The kid reminded me of myself at 10 years old--beside herself with excitement at being in a bookstore, exclaiming over title after title, begging her mother to let her get a book. The answer? "You should have brought one from home if you wanted something to read." This woman had dragged her kid out on a Saturday morning to hang out with her for a couple of hours at Petersburg Ink. She was about to drop a couple hundred bucks for a new dragon in a bed of roses tattoo (this is a guess based on historical precedent) but couldn't find $2.50 in the budget for a used kids' book. It's not like the kid was begging for the latest shoot-em-up video game. At any rate, the man called the woman on her cell phone from across the parking lot to tell her that the doors were open, and that was the end of the kid's bookstore excursion.

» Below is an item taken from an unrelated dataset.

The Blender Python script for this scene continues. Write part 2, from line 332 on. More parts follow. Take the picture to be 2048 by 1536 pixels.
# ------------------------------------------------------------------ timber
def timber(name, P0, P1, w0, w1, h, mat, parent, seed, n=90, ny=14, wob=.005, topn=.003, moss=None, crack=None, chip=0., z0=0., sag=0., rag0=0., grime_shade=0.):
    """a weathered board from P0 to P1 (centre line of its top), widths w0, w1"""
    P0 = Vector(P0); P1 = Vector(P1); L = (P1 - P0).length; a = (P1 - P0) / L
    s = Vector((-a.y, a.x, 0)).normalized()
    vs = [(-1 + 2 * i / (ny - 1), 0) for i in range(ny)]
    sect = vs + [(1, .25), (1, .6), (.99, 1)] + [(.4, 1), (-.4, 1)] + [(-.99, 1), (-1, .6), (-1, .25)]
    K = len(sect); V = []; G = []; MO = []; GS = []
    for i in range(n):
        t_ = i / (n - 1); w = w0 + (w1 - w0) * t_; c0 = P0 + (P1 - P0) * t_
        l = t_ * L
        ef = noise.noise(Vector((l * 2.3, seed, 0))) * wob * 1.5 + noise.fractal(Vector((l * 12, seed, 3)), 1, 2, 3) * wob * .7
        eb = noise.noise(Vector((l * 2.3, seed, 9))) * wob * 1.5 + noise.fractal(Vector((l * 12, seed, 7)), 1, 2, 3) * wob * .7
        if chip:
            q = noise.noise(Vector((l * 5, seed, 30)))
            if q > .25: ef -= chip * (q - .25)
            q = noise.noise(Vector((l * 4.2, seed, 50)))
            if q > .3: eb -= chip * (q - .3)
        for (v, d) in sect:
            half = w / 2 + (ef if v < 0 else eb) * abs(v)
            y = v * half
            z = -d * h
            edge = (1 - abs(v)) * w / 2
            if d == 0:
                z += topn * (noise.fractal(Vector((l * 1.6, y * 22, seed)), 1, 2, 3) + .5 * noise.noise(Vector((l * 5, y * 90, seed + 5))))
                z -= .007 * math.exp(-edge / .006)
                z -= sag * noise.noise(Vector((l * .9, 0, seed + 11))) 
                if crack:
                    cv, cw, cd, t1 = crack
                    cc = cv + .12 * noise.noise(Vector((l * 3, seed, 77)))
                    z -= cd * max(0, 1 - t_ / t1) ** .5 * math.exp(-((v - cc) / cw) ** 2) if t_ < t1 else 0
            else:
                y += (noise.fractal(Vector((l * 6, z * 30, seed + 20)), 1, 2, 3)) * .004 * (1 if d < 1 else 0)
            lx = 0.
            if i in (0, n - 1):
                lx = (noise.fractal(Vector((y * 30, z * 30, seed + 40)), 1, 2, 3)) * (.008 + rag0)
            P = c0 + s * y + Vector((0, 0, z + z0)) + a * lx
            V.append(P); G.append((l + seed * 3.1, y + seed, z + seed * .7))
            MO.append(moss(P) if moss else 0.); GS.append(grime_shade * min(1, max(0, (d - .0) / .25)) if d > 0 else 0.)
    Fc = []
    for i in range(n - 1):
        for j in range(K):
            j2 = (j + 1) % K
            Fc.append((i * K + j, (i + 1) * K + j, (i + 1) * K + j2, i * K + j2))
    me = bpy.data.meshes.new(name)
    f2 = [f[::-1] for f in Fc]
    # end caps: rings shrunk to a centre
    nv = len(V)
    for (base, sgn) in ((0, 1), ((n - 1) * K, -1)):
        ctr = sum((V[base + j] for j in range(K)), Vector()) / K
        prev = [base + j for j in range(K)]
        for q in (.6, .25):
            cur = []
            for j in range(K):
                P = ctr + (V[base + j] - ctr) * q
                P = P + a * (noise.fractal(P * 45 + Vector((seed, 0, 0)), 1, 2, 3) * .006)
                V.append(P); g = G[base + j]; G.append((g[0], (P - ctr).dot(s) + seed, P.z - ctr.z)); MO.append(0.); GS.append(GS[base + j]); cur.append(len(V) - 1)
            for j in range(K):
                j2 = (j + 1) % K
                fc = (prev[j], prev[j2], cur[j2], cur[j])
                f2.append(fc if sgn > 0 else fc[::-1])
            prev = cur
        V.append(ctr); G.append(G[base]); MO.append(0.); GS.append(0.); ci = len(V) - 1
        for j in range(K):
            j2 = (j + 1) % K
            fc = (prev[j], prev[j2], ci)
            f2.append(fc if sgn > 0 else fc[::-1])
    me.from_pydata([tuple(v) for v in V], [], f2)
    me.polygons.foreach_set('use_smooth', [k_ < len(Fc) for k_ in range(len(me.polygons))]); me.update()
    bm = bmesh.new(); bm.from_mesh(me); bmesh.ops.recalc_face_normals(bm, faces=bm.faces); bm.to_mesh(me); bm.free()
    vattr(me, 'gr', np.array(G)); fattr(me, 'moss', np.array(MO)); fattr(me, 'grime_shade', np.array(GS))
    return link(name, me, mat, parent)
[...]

The same little family JUST left the tattoo parlor and piled back in their car, the kid still staring forlornly in my direction. They were there for over 3 1/2 hours. I wish I'd had the presence of mind to just give the kid a book. It wouldn't have changed anything substantial, but it might have made us both feel better. In that same span of time, I've made exactly $38 in sales and seen over forty people enter the tattoo parlor. In keeping with my nostalgic music theme: We gotta get out of this place.